Toutefois, l’endroit où ces gestes sont posés – les régions et les secteurs – a aussi son importance. Des entreprises florissantes et des travailleurs comblés dans une région ne compenseront pas les faillites et les mises à pied ailleurs au pays. Les gouvernements de tous les ordres devraient se soucier de ceux qui risquent d’être laissés pour compte dans la transition : il en va de la cohésion sociale et du bien-être de la population.

Pour certaines personnes et communautés qui ne sont pas directement touchées par la transition, les nouveaux débouchés économiques pourraient également avoir d’importantes retombées sociales. Pensons aux communautés autochtones du Canada, et aux communautés historiquement aux prises avec des taux de chômage élevés, comme le Cap-Breton ou de nombreuses régions de Terre-Neuve-et-Labrador.

L’intégration de la transition juste aux stratégies de croissance propre implique autant de cibler localement le développement économique et la création d’emplois que de réfléchir aux grands objectifs nationaux.
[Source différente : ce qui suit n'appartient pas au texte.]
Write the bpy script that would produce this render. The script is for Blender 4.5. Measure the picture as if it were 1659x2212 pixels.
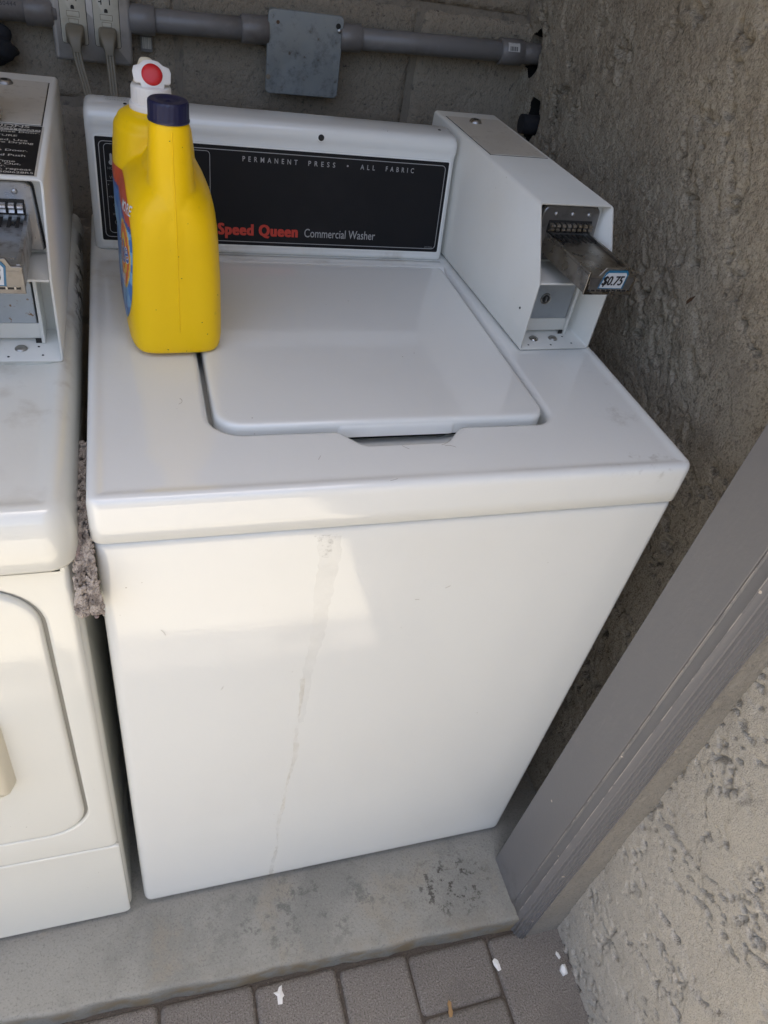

Une planification locale, un soutien national

L’ampleur et la diversité des défis liés à l’économie et à la main-d’œuvre, conjuguées au peu de ressources gouvernementales, exigent que les plans de transition locaux et axés sur la population se doublent d’un soutien et d’une capacité financière à l’échelle nationale, provinciale et territoriale.

Si les gouvernements à eux seuls n’ont pas les ressources financières suffisantes pour relever le défi de la transition juste, ils ont un rôle crucial à jouer pour mobiliser les investissements privés. L’UE, par exemple, a créé un Fonds pour une transition juste de 19 milliards de dollars et une facilité de prêt pour mobiliser des investissements publics et privés pour la transition. 

Les plans de transition peuvent inclure des efforts visant à comprendre et à surmonter les difficultés que vivent les communautés qui tentent d’attirer des investissements et de transformer leur main-d’œuvre. Dans certains cas, c’est le manque d’infrastructures habilitantes (ex., routes, accès Internet, électricité) qui pose problème. Dans d’autres, c’est la difficulté d’accéder aux capitaux nécessaires pour l’achat d’une participation en capital dans un projet, ou un manque de compétences spécialisées. La Nouvelle-Zélande, par exemple, a mis sur pied un forum de transition juste qui réunit des leaders autochtones, des employeurs, des syndicats, des gouvernements, des établissements d’enseignement et des groupes communautaires.

Enfin, un effort renouvelé s’impose pour accélérer le renforcement de la résilience de la main-d’œuvre locale et nationale. Des programmes mieux financés favorisant la réussite scolaire des jeunes vulnérables, des programmes de gardiens autochtones permettant de développer les compétences nécessaires pour veiller sur les terres et les eaux, et un soutien accru à des modes d’apprentissage différents contribuent à réduire le risque de voir la situation de l’emploi et de la pauvreté péricliter durant la transition. Les universités et les collèges doivent mieux arrimer les programmes d’études postsecondaires aux compétences dont les entreprises canadiennes auront besoin pour réussir la transition vers la sobriété en carbone. 

Le Canada ne parviendra pas à une transition juste avec un plan directif : son plan doit partir de la base et bénéficier d’un appui considérable des hautes sphères du gouvernement. 

La vue d’ensemble

La façon d’interpréter – plus ou moins largement – la notion de transition juste importe. Un plan strictement axé sur les risques pour les travailleurs actuels pourrait se révéler hors de prix et nous faire manquer des occasions de générer de nouvelles sources de croissance de l’emploi.

En misant davantage sur des stratégies de croissance propre qui mènent à une création d’emplois ciblés compatible avec la transition et préparent les travailleurs à l’économie du futur, nous pourrions éviter des pertes d’emploi.

L’économie canadienne a le potentiel de sortir plus forte et plus inclusive de la transition carboneutre mondiale, à condition seulement que les gouvernements prennent un pas de recul et ne se perdent pas dans les détails. La transition juste sera beaucoup plus facile si les emplois abondent aux endroits qui en ont besoin. La croissance propre pourrait être le Graal tant recherché par les gouvernements.